TO BE DONE
Without the pictures, print the lines running from the beginning of the material to the line containing "from mathutils.geometry import", both ends included.

RAW DATA

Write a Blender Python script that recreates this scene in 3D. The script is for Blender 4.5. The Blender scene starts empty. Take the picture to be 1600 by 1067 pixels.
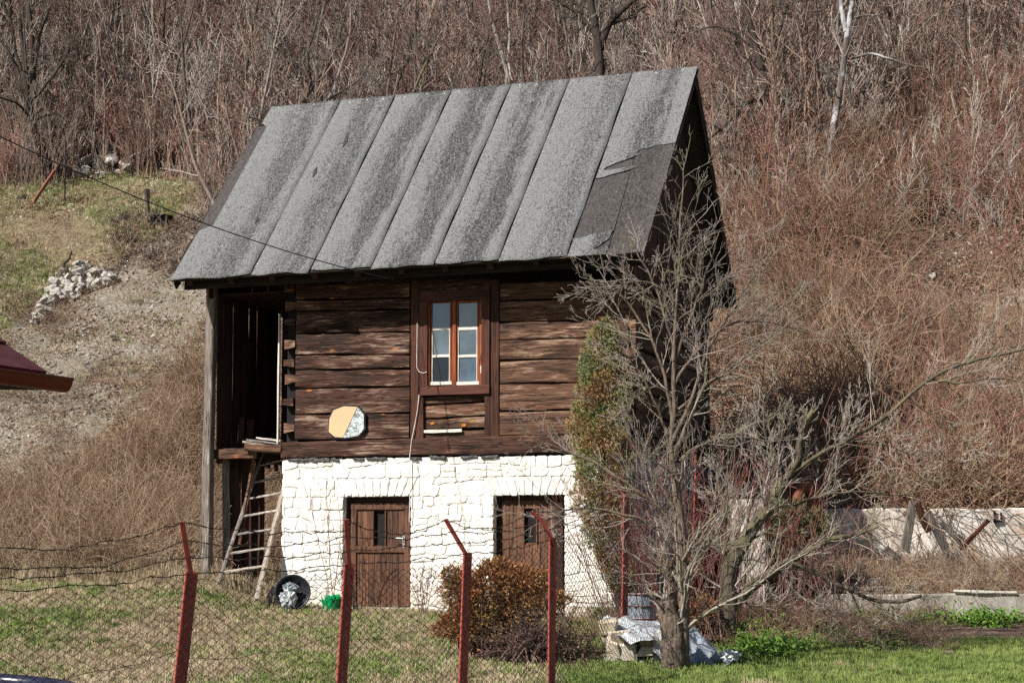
import bpy, math, random
import numpy as np
from mathutils import Matrix, Vector, Euler
from mathutils.geometry import tessellate_polygon

sc = bpy.context.scene
COL = sc.collection
# ------------------------------------------------------------------ camera
F = 2900.0
CAMZ = 1.02
PITCH = math.atan((850 - 533.5) / F)
cd = bpy.data.cameras.new('camera'); cam = bpy.data.objects.new('camera', cd); COL.objects.link(cam)
cam.location = (0, 0, CAMZ); cam.rotation_euler = (math.pi / 2 + PITCH, 0, 0)
cd.sensor_width = 36; cd.lens = F / 1600 * 36; cd.clip_start = 0.1; cd.clip_end = 1500
sc.camera = cam
# ------------------------------------------------------------------ light
SUN = Vector((-1.268, -1.035, 1.45)).normalized()          # direction towards the sun
w = bpy.data.worlds.new('World'); sc.world = w; w.use_nodes = True
nt = w.node_tree; bg = nt.nodes['Background']; sky = nt.nodes.new('ShaderNodeTexSky')
sky.sky_type = 'NISHITA'; sky.sun_disc = False
sky.sun_elevation = math.asin(SUN.z); sky.sun_rotation = math.atan2(SUN.x, SUN.y)
sky.air_density = 1.0; sky.dust_density = 0.6
nt.links.new(sky.outputs[0], bg.inputs[0]); bg.inputs[1].default_value = 0.05
sl = bpy.data.lights.new('sun', 'SUN'); sl.energy = 5.0; sl.angle = math.radians(0.5); sl.color = (1, .95, .88)
so = bpy.data.objects.new('sun', sl); COL.objects.link(so)
so.rotation_euler = SUN.to_track_quat('Z', 'Y').to_euler(); so.location = (-20, -10, 30)
sc.view_settings.view_transform = 'Standard'; sc.view_settings.look = 'None'
sc.view_settings.exposure = 0.6; sc.view_settings.gamma = 1; sc.view_settings.use_curve_mapping = False
sc.render.engine = 'CYCLES'
sc.cycles.max_bounces = 3; sc.cycles.diffuse_bounces = 2; sc.cycles.use_denoising = False; sc.cycles.sample_clamp_indirect = 3

R = np.random.default_rng(7)
rnd = random.Random(5)

# ------------------------------------------------------------------ geometry of the place
def at(px, py, Y):
    c, s = math.cos(PITCH), math.sin(PITCH)
    a = (px - 800) / F; b = (533.5 - py) / F
    d = (a, c - s * b, s + c * b)
    t = Y / d[1]
    return Vector((d[0] * t, Y, CAMZ + d[2] * t))
TH = 0.3185; X0, D0 = -3.7606, 30.4546
CT, ST = math.cos(TH), math.sin(TH)
def loc2w(u, v, z): return Vector((X0 + u * CT + v * ST, D0 - u * ST + v * CT, z))
def w2loc(p):
    x, y = p[0] - X0, p[1] - D0
    return Vector((x * CT - y * ST, x * ST + y * CT, p[2]))
def hv(px, py, v=0.0):
    """point of the facade plane at house depth v seen at a pixel, in house coordinates"""
    a = w2loc(at(px, py, 10)); b = w2loc(at(px, py, 60))
    t = (v - a.y) / (b.y - a.y); return a.lerp(b, t)

_ph = np.random.default_rng(3)
_waves = [(_ph.uniform(0, 6.28), _ph.uniform(0, 6.28)) for _ in range(60)]
def wave_noise(x, y, f, i0, n=6):
    s = 0
    for i in range(n):
        a, p = _waves[(i0 + i) % 60]
        fr = f * (0.6 + 0.25 * i)
        s = s + np.sin(fr * (x * math.cos(a) + y * math.sin(a)) + p)
    return s / n
def sst(a, b, x):
    t = np.clip((x - a) / (b - a), 0, 1); return t * t * (3 - 2 * t)
def terr(x, y, rough=True):
    x = np.asarray(x, float); y = np.asarray(y, float)
    left = sst(-3.7, -5.0, x)
    right = sst(4.3, 4.75, x)
    base30 = 0.0 + 0.35 * left
    b = np.interp(y, [-60, 10, 15.5, 22, 30], [-1.2, -.95, -.84, -.62, 0.0])
    b = b + 0.35 * left * sst(24, 30, y)
    foot = np.interp(x, [-7, -3, 3.2, 6], [36, 37.2, 37.0, 33.4])
    zf = np.interp(x, [-7, -3, 3.2, 6], [1.6, 1.0, 1.1, 1.6])
    t = np.clip((y - 30) / (foot - 30), 0, 1)
    mid = base30 + (zf - base30) * (t ** 1.3)
    # the shelf above the low concrete wall
    shelf = np.where(y < 29.62, np.interp(y, [22, 29.6], [-.62, -.16]), np.interp(y, [29.62, 29.75, 31.2, 31.45], [-.16, .24, .62, 1.50]))
    lowm = np.where(y < 30, b, mid)
    low = lowm * (1 - right) + np.where(y < 33.4, shelf, 1.6) * right
    e = np.maximum(y - foot, 0)
    lf = sst(-3, -7, x)
    up = lf * (np.minimum(e, 3.5) * .78 + np.maximum(e - 3.5, 0) * .6) + (1 - lf) * e * .655
    up = np.minimum(up, 60 + 0 * up)
    z = np.where(y > foot, zf + up, low)
    if rough:
        k = sst(34, 42, y)
        z = z + k * (wave_noise(x, y, .5, 0) * .30 + wave_noise(x, y, 1.5, 9) * .12)
        k2 = sst(33, 36, y)
        z = z + (0.02 + .05 * k2) * wave_noise(x, y, 4.0, 20) * (0.4 + 0.6 * k2) + .012 * wave_noise(x, y, 9.0, 33)
    return z
def gnd(px, py, y0=15.0, y1=110.0):
    """where the ray through a pixel meets the ground"""
    ys = np.linspace(y0, y1, 3000)
    a = at(px, py, 1.0)
    xs = a.x * ys; zs = CAMZ + (a.z - CAMZ) * ys
    h = terr(xs, ys)
    i = np.argmax(h > zs)
    return Vector((xs[i], ys[i], float(h[i])))
def tz(x, y): return float(terr(x, y))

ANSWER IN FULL
Write a Blender Python script that recreates this scene in 3D. The script is for Blender 4.5. The Blender scene starts empty. Take the picture to be 1600 by 1067 pixels.
import bpy, math, random
import numpy as np
from mathutils import Matrix, Vector, Euler
from mathutils.geometry import tessellate_polygon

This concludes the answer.